Franklin County Chapter, Daughters of the American Revolution owns Rocky Spring Presbyterian Church, which dates to 1794. The church sits along Rocky Spring Road north of Chambersburg.

The church is listed in the National Register of Historic Places. DAR opens the church annually on the second Sunday in June for a Presbyterian service.

Historically, members of this congregation played key roles in the Revolutionary War, and some are buried in the church cemetery.

When soldiers returned home at the end of the war, they attended church services in uniform, along with their officers' swords and official Yankee hats.

The church that stands today was built by Walter Beatty in 1794, when George Washington was president.

St. James African Methodist Episcopal Church

St. James, 510 S. Main St., is the first known religious organization of blacks in Chambersburg.

In 1811 the congregation, then called Bethel African American Episcopal Church, bought a log structure on North Second Street and moved it to South Main Street, an area known as Kerrstown. Richard Allen visited the church a few years before he founded the AME Church.

The site where the church now stands was bought in 1839 from George and Sarah Chambers for the price of $100. The deed for the two-room log structure was given to the Methodist Episcopal Church.

Seats were made of four upright pieces of slab board laid across for seats — no backs! Kerosene lamps were used for lighting and a great fireplace chimney heated the building.

In 1872 the present structure was built; the debt was paid off in 1877 while Rev. James Peyton was pastor. In appreciation of his hard work, members named the church St. James.

A division in the church brought John Wesley AME Zion Church into being in 1845.

Mennonite pioneers

The first Mennonites came to this area in the 1730s, settling in what is now Antrim Township, according to Edsel Burdge, historian and co-author of "Building on the Gospel Foundation: Mennonites of Franklin County, Pennsylvania, and Washington County, Maryland, 1730-1970."

The group met in homes for 100 years before building a small meeting house in the 1830s.
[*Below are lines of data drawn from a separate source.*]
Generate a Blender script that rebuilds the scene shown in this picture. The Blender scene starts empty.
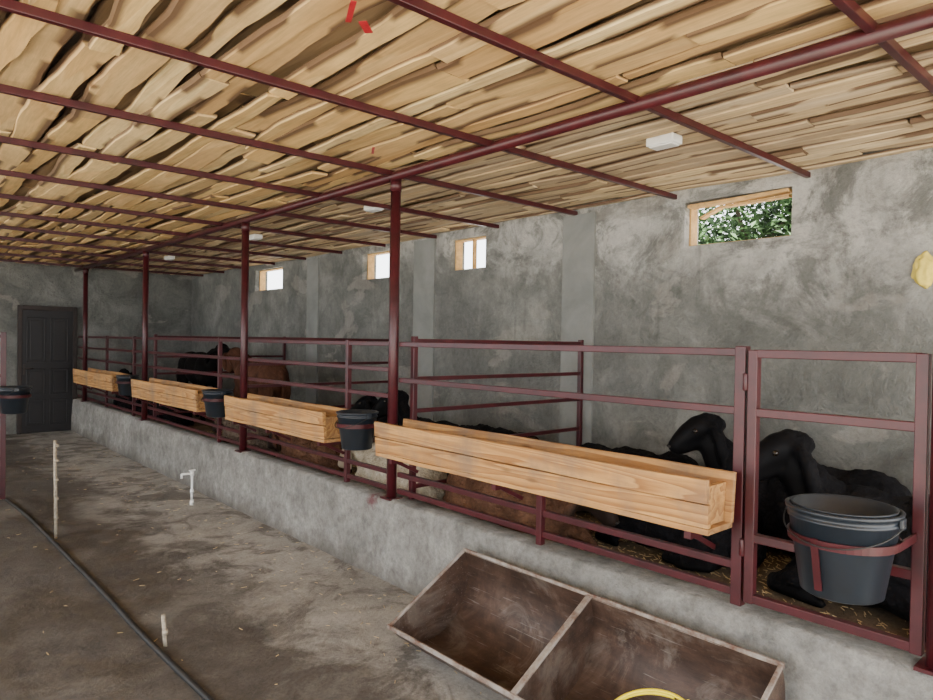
import bpy, bmesh, math, random
from mathutils import Vector, Matrix, noise as mnoise
random.seed(7)
D=bpy.data
COL=bpy.context.scene.collection

# ---------------------------------------------------------------- helpers
def obj(name, me, parent=None, mat=None, smooth=False):
    o=D.objects.new(name, me); COL.objects.link(o)
    if mat is not None:
        for m in (mat if isinstance(mat,(list,tuple)) else [mat]): me.materials.append(m)
    if smooth:
        for p in me.polygons: p.use_smooth=True
    if parent: o.parent=parent
    return o
def empty(name, loc=(0,0,0)):
    o=D.objects.new(name,None); COL.objects.link(o); o.location=loc; o.empty_display_size=.1; return o
def bm_box(bm,x0,x1,y0,y1,z0,z1,mi=0):
    v=[bm.verts.new((x,y,z)) for z in (z0,z1) for x,y in ((x0,y0),(x1,y0),(x1,y1),(x0,y1))]
    for f in ((3,2,1,0),(4,5,6,7),(0,1,5,4),(1,2,6,5),(2,3,7,6),(3,0,4,7)):
        g=bm.faces.new([v[i] for i in f]); g.material_index=mi
def bm_done(bm,name,mat=None,parent=None,smooth=False,bevel=0):
    me=D.meshes.new(name); bm.normal_update(); bm.to_mesh(me); bm.free()
    o=obj(name,me,parent,mat,smooth)
    if bevel:
        b=o.modifiers.new('bev','BEVEL'); b.width=bevel; b.segments=2; b.limit_method='ANGLE'
    return o
def box(name,x0,x1,y0,y1,z0,z1,mat,parent=None,bevel=0):
    bm=bmesh.new(); bm_box(bm,x0,x1,y0,y1,z0,z1); return bm_done(bm,name,mat,parent,bevel=bevel)
def bm_tube(bm,a,b,r,n=16,r2=None):
    a=Vector(a);b=Vector(b);d=(b-a)
    q=Vector((0,0,1)).rotation_difference(d.normalized())
    r2=r if r2 is None else r2; A=[];B=[]
    for i in range(n):
        t=2*math.pi*i/n; c=Vector((math.cos(t),math.sin(t),0))
        A.append(bm.verts.new(a+q@(c*r))); B.append(bm.verts.new(b+q@(c*r2)))
    for i in range(n):
        f=bm.faces.new((A[i],A[(i+1)%n],B[(i+1)%n],B[i])); f.smooth=True
    bm.faces.new(A[::-1]); bm.faces.new(B)
def bm_bar(bm,a,b,w,h,mi=0):
    a=Vector(a);b=Vector(b);d=(b-a).normalized()
    up=Vector((0,0,1)) if abs(d.z)<.9 else Vector((1,0,0))
    s=d.cross(up).normalized(); u=s.cross(d).normalized()
    vs=[bm.verts.new(p+s*sx*w/2+u*sz*h/2) for p in (a,b) for sx,sz in ((-1,-1),(1,-1),(1,1),(-1,1))]
    for f in ((0,1,2,3),(7,6,5,4),(0,4,5,1),(1,5,6,2),(2,6,7,3),(3,7,4,0)): bm.faces.new([vs[i] for i in f]).material_index=mi
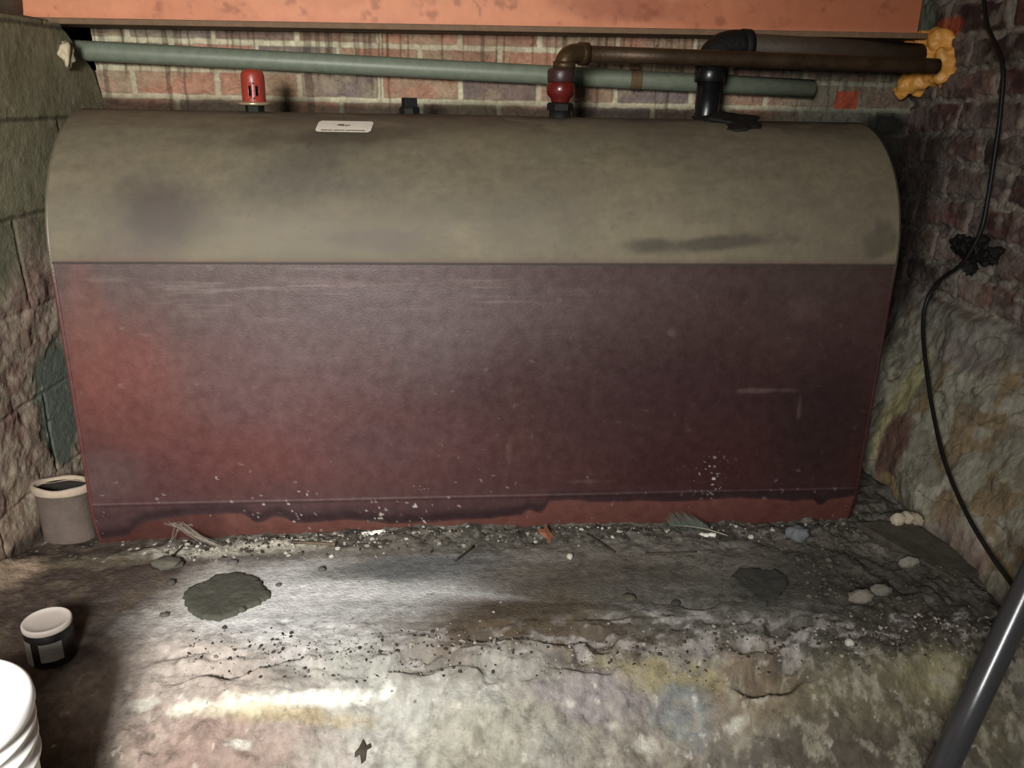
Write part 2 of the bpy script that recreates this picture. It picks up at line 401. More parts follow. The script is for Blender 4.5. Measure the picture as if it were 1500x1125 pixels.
# ------------------------------------------------------------------ RIGHT WALL (brick above rubble foundation)
Yr, Zr = np.meshgrid(nonuni([(-1.6, -.5, 20), (-.5, .60, 420)]), nonuni([(-.5, -.12, 40), (-.12, 1.08, 460), (1.08, 1.6, 20)]), indexing='ij')
b, h1, h2 = bricks(Yr, Zr, .215, .072, .016, .02, .405, .009, 5, .045)
found = 1 - ss(.395, .415, Zr + .03 * (fbm(Yr, Zr, 9, 3, 190) - .5))
bulge = 1 - ss(.0, .43, Zr)
xr = np.interp(Yr, [-.5, .3, .6], [1.035, 1.04, 1.045])
xr = xr - bulge * .125 - found * .012
xr = xr + (1 - found) * ((1 - b) * .007 - (fbm(Yr, Zr, 34, 4, 192) - .5) * .009 + (h2 - .5) * .006)
xr = xr - found * ((fbm(Yr, Zr, 7, 4, 195) - .5) * .04 + (fbm(Yr, Zr, 30, 4, 196) - .5) * .008)
rc = [np.array(lin(c)) for c in [(98, 68, 62), (80, 56, 52), (98, 82, 76), (62, 50, 46), (110, 86, 78)]]
Cb = np.zeros(Yr.shape + (3,))
for i, c in enumerate(rc): Cb[(h1 * 5).astype(int) == i] = c
C = Cb * b[..., None] + (1 - b)[..., None] * lin((124, 117, 106))
C = mixc(C, .7 * ss(.42, .64, fbm(Yr, Zr, 16, 4, 200)), (104, 94, 88))
C = mixc(C, .6 * ss(.50, .68, fbm(Yr * .7, Zr * 1.4, 26, 4, 202)), (48, 38, 36))
C = mixc(C, .6 * ss(.54, .74, fbm(Yr, Zr, 24, 4, 204)), (128, 120, 108))
cf = np.ones(Yr.shape + (3,)) * lin((122, 118, 104))
cf = mixc(cf, .8 * ss(.48, .6, fbm(Yr, Zr, 10, 4, 206)), (136, 132, 118))
cf = mixc(cf, .7 * ss(.54, .62, fbm(Yr, Zr, 14, 4, 208)), (104, 84, 54))
cf = mixc(cf, .6 * ss(.55, .63, fbm(Yr, Zr, 20, 4, 210)), (88, 80, 68))
cf = mixc(cf, .8 * blob(Yr, Zr, 0.215, 0.167, .04, .12, .3, .3, 14, 5), (136, 130, 92))
cf = mixc(cf, .95 * blob(Yr, Zr, 0.163, 0.088, .05, .085, .2, .25, 14, 6), (84, 62, 54))
cf = mixc(cf, .9 * blob(Yr, Zr, 0.135, 0.009, .045, .035, .2, .25, 14, 7), (124, 106, 72))
cf = mixc(cf, .8 * blob(Yr, Zr, -0.149, 0.026, .10, .05, .5, .5, 14, 8), (112, 96, 88))
cf = mixc(cf, .8 * blob(Yr, Zr, 0.098, 0.334, .12, .03, .4, .5, 14, 9), (104, 94, 90))
cf = mixc(cf, .8 * (1 - ss(.33, .42, Zr)) * 0 + .6 * ss(.33, .38, Zr), (98, 94, 90))
cr = np.abs(fbm(Yr, Zr, 6, 4, 212) - .5)
cf = mixc(cf, .7 * (1 - ss(.0, .012, cr)), (62, 56, 46))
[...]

The congregation of Marion Mennonite Church, 4365 Molly Pitcher Highway South, are descended from the oldest Mennonite Church in Franklin County. The church was relocated to its present site in 1867 and, over the years, members started three other area Mennonite churches — Pleasant View, Cedar Street and Pond Bank churches.

Chambersburg Mennonite Church, 1800 Philadelphia Ave., was formed in the 1770s. The congregation built its first meeting house in 1804.

Jewish traditions

Franklin County's first and only synagogue, Congregation Sons of Israel, 209 E. King St., has more than 160 years of Jewish tradition in the county, dating back to 1784, when Aaron Levi lived here. By 1837, at least a dozen Jewish families lived in the county. Most were tradesmen.

An Israelite Benevolent Society — a burial society — formed in 1840. The group bought land for a cemetery at 361 E. Washington St. and moved a number of graves to the newly consecrated grounds.

A historical marker at this cemetery notes that the society was the first Jewish congregation established west of Philadelphia.

Until World War I, the number of Jewish residents in Franklin County was small, with no formally organized congregation. With no synagogue, Jews met in one another's homes.

On March 25, 1919, The Franklin County court granted a charter for a synagogue. Two months later, the congregation bought a building on West Washington Street for use as both a synagogue and a Hebrew School.

As the community grew, in 1939, the congregation bought its present building at 209 E. King St. from King Street Evangelical United Brethren Church, which moved across the street into what is today King Street United Brethren Church.

In 1940, a Mennonite resident of Chambersburg, as a "token of his affection for the Children of Israel," and as a "gift to God" hand crafted and installed the ark that holds the synagogue's Torahs. The ark is part of an entire wall of decorations which he also crafted.

In 1946, Cantor Samuel Tobey organized a formal and fully-operating Hebrew and Sunday School.

Congregation Sons of Israel continues today as the only Jewish congregation in Franklin, Fulton and southern Cumberland counties.

Through the United Churches of the Chambersburg Area, a community Holocaust memorial service takes place each year at the synagogue.